** begin Source material **

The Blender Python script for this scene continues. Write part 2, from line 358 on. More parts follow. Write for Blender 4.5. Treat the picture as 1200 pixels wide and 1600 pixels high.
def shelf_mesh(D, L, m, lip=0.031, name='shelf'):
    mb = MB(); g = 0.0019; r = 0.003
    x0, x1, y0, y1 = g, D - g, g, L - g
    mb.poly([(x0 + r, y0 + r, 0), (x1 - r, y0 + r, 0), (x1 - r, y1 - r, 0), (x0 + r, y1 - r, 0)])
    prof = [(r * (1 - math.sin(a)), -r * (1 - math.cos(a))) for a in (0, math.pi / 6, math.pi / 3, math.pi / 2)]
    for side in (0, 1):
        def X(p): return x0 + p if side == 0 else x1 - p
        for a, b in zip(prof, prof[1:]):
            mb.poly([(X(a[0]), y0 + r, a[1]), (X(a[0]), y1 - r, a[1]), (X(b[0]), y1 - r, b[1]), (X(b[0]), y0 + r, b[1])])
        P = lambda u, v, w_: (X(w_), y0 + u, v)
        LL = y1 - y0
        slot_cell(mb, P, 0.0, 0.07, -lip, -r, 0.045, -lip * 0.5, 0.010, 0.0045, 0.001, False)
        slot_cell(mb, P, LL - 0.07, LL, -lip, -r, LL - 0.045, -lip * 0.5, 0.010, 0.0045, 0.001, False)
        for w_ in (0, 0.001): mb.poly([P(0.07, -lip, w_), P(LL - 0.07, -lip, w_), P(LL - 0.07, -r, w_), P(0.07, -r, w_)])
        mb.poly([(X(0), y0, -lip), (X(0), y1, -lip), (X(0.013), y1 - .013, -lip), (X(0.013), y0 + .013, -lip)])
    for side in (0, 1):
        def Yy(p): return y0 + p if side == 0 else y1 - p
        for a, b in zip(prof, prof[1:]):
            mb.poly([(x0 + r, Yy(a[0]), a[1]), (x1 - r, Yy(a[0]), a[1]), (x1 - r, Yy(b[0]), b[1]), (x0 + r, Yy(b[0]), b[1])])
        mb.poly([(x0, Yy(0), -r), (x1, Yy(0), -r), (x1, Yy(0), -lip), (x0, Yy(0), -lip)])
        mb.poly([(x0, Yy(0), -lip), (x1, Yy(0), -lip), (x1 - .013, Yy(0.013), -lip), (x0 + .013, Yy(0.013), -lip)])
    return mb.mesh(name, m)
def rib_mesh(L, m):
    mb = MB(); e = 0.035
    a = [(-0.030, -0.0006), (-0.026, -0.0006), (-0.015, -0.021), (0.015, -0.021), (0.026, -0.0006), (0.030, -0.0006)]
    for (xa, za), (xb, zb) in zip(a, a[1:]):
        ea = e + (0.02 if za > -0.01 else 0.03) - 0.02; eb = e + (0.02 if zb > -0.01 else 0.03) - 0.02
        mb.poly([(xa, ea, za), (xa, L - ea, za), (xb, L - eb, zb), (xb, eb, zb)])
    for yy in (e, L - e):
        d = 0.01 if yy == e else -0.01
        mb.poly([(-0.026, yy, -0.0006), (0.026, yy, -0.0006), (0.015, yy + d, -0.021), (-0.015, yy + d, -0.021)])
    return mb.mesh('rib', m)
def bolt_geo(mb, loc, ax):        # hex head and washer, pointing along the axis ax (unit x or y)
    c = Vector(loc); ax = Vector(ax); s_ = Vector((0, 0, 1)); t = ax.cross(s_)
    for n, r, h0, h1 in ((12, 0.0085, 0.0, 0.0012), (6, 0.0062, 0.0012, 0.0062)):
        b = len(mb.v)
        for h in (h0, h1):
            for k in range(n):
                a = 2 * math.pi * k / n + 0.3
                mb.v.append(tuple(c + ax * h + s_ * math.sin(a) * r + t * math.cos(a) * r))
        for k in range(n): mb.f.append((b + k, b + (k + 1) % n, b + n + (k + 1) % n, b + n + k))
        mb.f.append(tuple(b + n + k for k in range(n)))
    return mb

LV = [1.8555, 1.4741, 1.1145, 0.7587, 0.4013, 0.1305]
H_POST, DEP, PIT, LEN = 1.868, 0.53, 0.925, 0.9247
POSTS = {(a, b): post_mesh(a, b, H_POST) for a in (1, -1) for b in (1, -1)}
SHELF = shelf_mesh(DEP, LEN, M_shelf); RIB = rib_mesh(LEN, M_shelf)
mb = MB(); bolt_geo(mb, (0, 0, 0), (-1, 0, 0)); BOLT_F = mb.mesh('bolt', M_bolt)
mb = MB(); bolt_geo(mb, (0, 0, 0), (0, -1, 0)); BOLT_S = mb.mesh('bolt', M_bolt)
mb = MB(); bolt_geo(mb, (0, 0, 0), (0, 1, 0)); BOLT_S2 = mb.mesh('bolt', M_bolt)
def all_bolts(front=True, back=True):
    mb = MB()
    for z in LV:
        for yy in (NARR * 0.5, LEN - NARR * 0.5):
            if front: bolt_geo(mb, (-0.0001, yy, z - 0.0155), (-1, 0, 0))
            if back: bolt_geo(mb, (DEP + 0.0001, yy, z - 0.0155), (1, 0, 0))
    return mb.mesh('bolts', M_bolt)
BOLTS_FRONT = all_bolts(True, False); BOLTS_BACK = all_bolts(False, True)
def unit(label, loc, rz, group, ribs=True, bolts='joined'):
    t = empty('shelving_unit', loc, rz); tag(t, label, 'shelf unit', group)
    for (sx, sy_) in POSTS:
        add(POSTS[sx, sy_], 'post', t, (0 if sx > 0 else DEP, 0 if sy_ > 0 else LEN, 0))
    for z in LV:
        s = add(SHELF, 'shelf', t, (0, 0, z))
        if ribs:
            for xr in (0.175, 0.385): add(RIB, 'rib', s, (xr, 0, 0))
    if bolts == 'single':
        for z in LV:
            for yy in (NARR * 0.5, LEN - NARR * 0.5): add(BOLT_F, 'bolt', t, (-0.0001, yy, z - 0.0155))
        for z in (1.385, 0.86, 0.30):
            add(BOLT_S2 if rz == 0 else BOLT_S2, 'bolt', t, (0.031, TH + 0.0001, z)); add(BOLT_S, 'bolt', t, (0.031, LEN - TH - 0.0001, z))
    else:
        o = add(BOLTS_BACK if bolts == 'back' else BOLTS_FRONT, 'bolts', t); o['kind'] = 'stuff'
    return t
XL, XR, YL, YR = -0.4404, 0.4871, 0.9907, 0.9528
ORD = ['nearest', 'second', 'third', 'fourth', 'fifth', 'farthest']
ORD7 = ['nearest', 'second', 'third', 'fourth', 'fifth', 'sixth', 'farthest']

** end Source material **

Retype all the material above precisely, with no line left out.

» **Result**:
The Blender Python script for this scene continues. Write part 2, from line 358 on. More parts follow. Write for Blender 4.5. Treat the picture as 1200 pixels wide and 1600 pixels high.
def shelf_mesh(D, L, m, lip=0.031, name='shelf'):
    mb = MB(); g = 0.0019; r = 0.003
    x0, x1, y0, y1 = g, D - g, g, L - g
    mb.poly([(x0 + r, y0 + r, 0), (x1 - r, y0 + r, 0), (x1 - r, y1 - r, 0), (x0 + r, y1 - r, 0)])
    prof = [(r * (1 - math.sin(a)), -r * (1 - math.cos(a))) for a in (0, math.pi / 6, math.pi / 3, math.pi / 2)]
    for side in (0, 1):
        def X(p): return x0 + p if side == 0 else x1 - p
        for a, b in zip(prof, prof[1:]):
            mb.poly([(X(a[0]), y0 + r, a[1]), (X(a[0]), y1 - r, a[1]), (X(b[0]), y1 - r, b[1]), (X(b[0]), y0 + r, b[1])])
        P = lambda u, v, w_: (X(w_), y0 + u, v)
        LL = y1 - y0
        slot_cell(mb, P, 0.0, 0.07, -lip, -r, 0.045, -lip * 0.5, 0.010, 0.0045, 0.001, False)
        slot_cell(mb, P, LL - 0.07, LL, -lip, -r, LL - 0.045, -lip * 0.5, 0.010, 0.0045, 0.001, False)
        for w_ in (0, 0.001): mb.poly([P(0.07, -lip, w_), P(LL - 0.07, -lip, w_), P(LL - 0.07, -r, w_), P(0.07, -r, w_)])
        mb.poly([(X(0), y0, -lip), (X(0), y1, -lip), (X(0.013), y1 - .013, -lip), (X(0.013), y0 + .013, -lip)])
    for side in (0, 1):
        def Yy(p): return y0 + p if side == 0 else y1 - p
        for a, b in zip(prof, prof[1:]):
            mb.poly([(x0 + r, Yy(a[0]), a[1]), (x1 - r, Yy(a[0]), a[1]), (x1 - r, Yy(b[0]), b[1]), (x0 + r, Yy(b[0]), b[1])])
        mb.poly([(x0, Yy(0), -r), (x1, Yy(0), -r), (x1, Yy(0), -lip), (x0, Yy(0), -lip)])
        mb.poly([(x0, Yy(0), -lip), (x1, Yy(0), -lip), (x1 - .013, Yy(0.013), -lip), (x0 + .013, Yy(0.013), -lip)])
    return mb.mesh(name, m)
def rib_mesh(L, m):
    mb = MB(); e = 0.035
    a = [(-0.030, -0.0006), (-0.026, -0.0006), (-0.015, -0.021), (0.015, -0.021), (0.026, -0.0006), (0.030, -0.0006)]
    for (xa, za), (xb, zb) in zip(a, a[1:]):
        ea = e + (0.02 if za > -0.01 else 0.03) - 0.02; eb = e + (0.02 if zb > -0.01 else 0.03) - 0.02
        mb.poly([(xa, ea, za), (xa, L - ea, za), (xb, L - eb, zb), (xb, eb, zb)])
    for yy in (e, L - e):
        d = 0.01 if yy == e else -0.01
        mb.poly([(-0.026, yy, -0.0006), (0.026, yy, -0.0006), (0.015, yy + d, -0.021), (-0.015, yy + d, -0.021)])
    return mb.mesh('rib', m)
def bolt_geo(mb, loc, ax):        # hex head and washer, pointing along the axis ax (unit x or y)
    c = Vector(loc); ax = Vector(ax); s_ = Vector((0, 0, 1)); t = ax.cross(s_)
    for n, r, h0, h1 in ((12, 0.0085, 0.0, 0.0012), (6, 0.0062, 0.0012, 0.0062)):
        b = len(mb.v)
        for h in (h0, h1):
            for k in range(n):
                a = 2 * math.pi * k / n + 0.3
                mb.v.append(tuple(c + ax * h + s_ * math.sin(a) * r + t * math.cos(a) * r))
        for k in range(n): mb.f.append((b + k, b + (k + 1) % n, b + n + (k + 1) % n, b + n + k))
        mb.f.append(tuple(b + n + k for k in range(n)))
    return mb

LV = [1.8555, 1.4741, 1.1145, 0.7587, 0.4013, 0.1305]
H_POST, DEP, PIT, LEN = 1.868, 0.53, 0.925, 0.9247
POSTS = {(a, b): post_mesh(a, b, H_POST) for a in (1, -1) for b in (1, -1)}
SHELF = shelf_mesh(DEP, LEN, M_shelf); RIB = rib_mesh(LEN, M_shelf)
mb = MB(); bolt_geo(mb, (0, 0, 0), (-1, 0, 0)); BOLT_F = mb.mesh('bolt', M_bolt)
mb = MB(); bolt_geo(mb, (0, 0, 0), (0, -1, 0)); BOLT_S = mb.mesh('bolt', M_bolt)
mb = MB(); bolt_geo(mb, (0, 0, 0), (0, 1, 0)); BOLT_S2 = mb.mesh('bolt', M_bolt)
def all_bolts(front=True, back=True):
    mb = MB()
    for z in LV:
        for yy in (NARR * 0.5, LEN - NARR * 0.5):
            if front: bolt_geo(mb, (-0.0001, yy, z - 0.0155), (-1, 0, 0))
            if back: bolt_geo(mb, (DEP + 0.0001, yy, z - 0.0155), (1, 0, 0))
    return mb.mesh('bolts', M_bolt)
BOLTS_FRONT = all_bolts(True, False); BOLTS_BACK = all_bolts(False, True)
def unit(label, loc, rz, group, ribs=True, bolts='joined'):
    t = empty('shelving_unit', loc, rz); tag(t, label, 'shelf unit', group)
    for (sx, sy_) in POSTS:
        add(POSTS[sx, sy_], 'post', t, (0 if sx > 0 else DEP, 0 if sy_ > 0 else LEN, 0))
    for z in LV:
        s = add(SHELF, 'shelf', t, (0, 0, z))
        if ribs:
            for xr in (0.175, 0.385): add(RIB, 'rib', s, (xr, 0, 0))
    if bolts == 'single':
        for z in LV:
            for yy in (NARR * 0.5, LEN - NARR * 0.5): add(BOLT_F, 'bolt', t, (-0.0001, yy, z - 0.0155))
        for z in (1.385, 0.86, 0.30):
            add(BOLT_S2 if rz == 0 else BOLT_S2, 'bolt', t, (0.031, TH + 0.0001, z)); add(BOLT_S, 'bolt', t, (0.031, LEN - TH - 0.0001, z))
    else:
        o = add(BOLTS_BACK if bolts == 'back' else BOLTS_FRONT, 'bolts', t); o['kind'] = 'stuff'
    return t
XL, XR, YL, YR = -0.4404, 0.4871, 0.9907, 0.9528
ORD = ['nearest', 'second', 'third', 'fourth', 'fifth', 'farthest']
ORD7 = ['nearest', 'second', 'third', 'fourth', 'fifth', 'sixth', 'farthest']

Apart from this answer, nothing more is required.